Careers in Science: Hymnology

What was I talking about just now? asks the hymnologist.

Ffff, dunno, says his daughter.

Neither one of us is listening to me, he says.

I’m really tired, says his daughter.

Oh, right, slugs, he says.

Right, she says.

I feel better about killing them with beer traps than catching them and salting them on the sidewalk. Because one is murder, and the other one is their choice — hey look, beer! you know?

Right, she says. OTOH they end up dead either way. Although drowning in beer is maybe nicer?

But we’ll never know. Maybe they are paralysed and drown slowly and in great terror, he says.

It is a beautiful morning, with a variegated sky. They discuss meteorology. From there (spurred in part by their previous discussion of the ethics of killing slugs) they discuss human values, the nature of existence, the existence (or non-existence) of god, the relation between atheism and faith and agnosticism, astrophysics and the Big Bang, and economics.

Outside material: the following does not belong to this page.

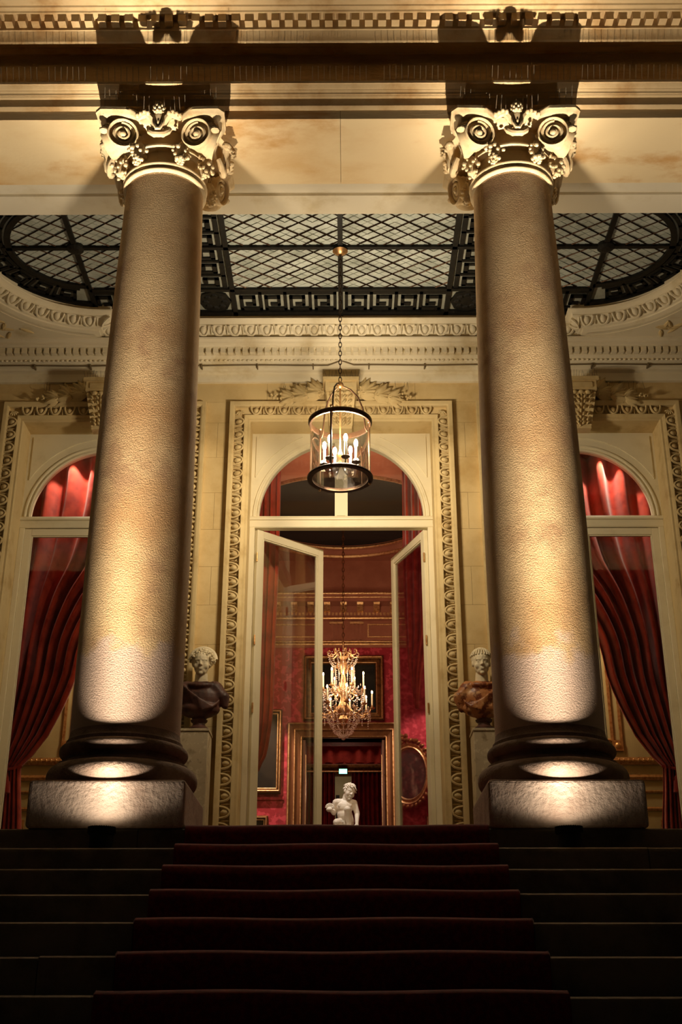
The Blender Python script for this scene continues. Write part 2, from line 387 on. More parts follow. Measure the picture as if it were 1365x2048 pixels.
cor = [(6.62, 6.87), (6.54, 6.872), (6.535, 6.884), (6.52, 6.89), (6.505, 6.89), (6.50, 6.902), (6.44, 6.906), (6.436, 6.912), (6.15, 6.912), (6.15, 6.93), (6.12, 6.94), (6.12, 7.02), (6.05, 7.1), (6.05, 7.18), (6.95, 7.2), (6.95, 6.87)]
MB().prism_x(cor, -XE, XE).build('corona', M['cornice'], ent, 25)
sp = MB()
def spike(mb, x, y, z, h, tx=0.0, ty=0.0, r=0.0011):
    mb.box(x - r, x + r, y - r, y + r, z, z + h)
    n = len(mb.v)
    for i in range(n - 4, n): mb.v[i] = (mb.v[i][0] + tx, mb.v[i][1] + ty, mb.v[i][2])
x = -3.4
while x < 3.4:
    if R.random() > 0.06: spike(sp, x, 6.66, 6.303, 0.105, R.uniform(-.004, .004), -0.055, 0.0014)
    x += 0.044
x = -3.4
while x < 3.4:
    spike(sp, x, 6.655, 6.70, 0.085, R.uniform(-.003, .003), -0.02, 0.0008); x += 0.05
o = sp.build('bird_spikes', M['spike'], ent, 0); o['kind'] = 'stuff'

# ---- facade wall of ashlar blocks round three openings
WALL = 11.24
SWX = 2.53; DHW = 0.965; SHW = 0.86; OTOP = 5.93
wall = root('wall_back', (0, 0, 0), 'pale limestone facade wall behind the columns', 'wall', kind='structure')
core = MB()
piers = [(-6, -SWX - SHW), (-SWX + SHW, -DHW), (DHW, SWX - SHW), (SWX + SHW, 6)]
for a, b in piers: core.box(a + 0.004, b - 0.004, WALL + 0.03, 11.62, 1.0, 7.3)
for a, b in ((-SWX - SHW, -SWX + SHW), (-DHW, DHW), (SWX - SHW, SWX + SHW)): core.box(a - 0.003, b + 0.003, WALL + 0.03, 11.62, OTOP + 0.004, 7.3)
core.build('wall_core', M['wall'], wall, 0)
z = 1.0
rowz = [1.0 + 0.4108 * i for i in range(13)] + [6.18, 6.44]
for i, (z0, z1) in enumerate(zip(rowz[:-1], rowz[1:])):
    segs = [(-6, 6)] if z0 > 5.9 else piers
    for a, b in segs:
        n = max(1, round((b - a) / 0.8)); off = 0.5 if i % 2 else 0.0
        xs = [a] + [a + (b - a) * (j + off) / n for j in range(0 if off else 1, n) if a + 0.1 < a + (b - a) * (j + off) / n < b - 0.1] + [b]
        for p, q in zip(xs[:-1], xs[1:]):
            d = R.uniform(0, 0.002)
            MB().box(p + 0.0012, q - 0.0012, WALL + d, WALL + 0.035, z0 + 0.0012, z1 - 0.0012).build('ashlar_block', M['wall'], wall, 0)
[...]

At one point, the hymnologist avers that it makes no difference whether god exists or not because he does not intervene (since what would be the sense in that? If there is a god who creates the universe, it would only make sense if he did not intervene), and his daughter tells him he is an Epicurean.

We should like go to Colorado or Washington State and get high and talk about this stuff, says the hymnologist to his daughter. Once you’re over 21, of course.

They discuss the value of philosophy, and how impoverished a life without art and philosophy and other goofing around is.

Some days they sit in the car and don’t say a word to each other, but some days are like this.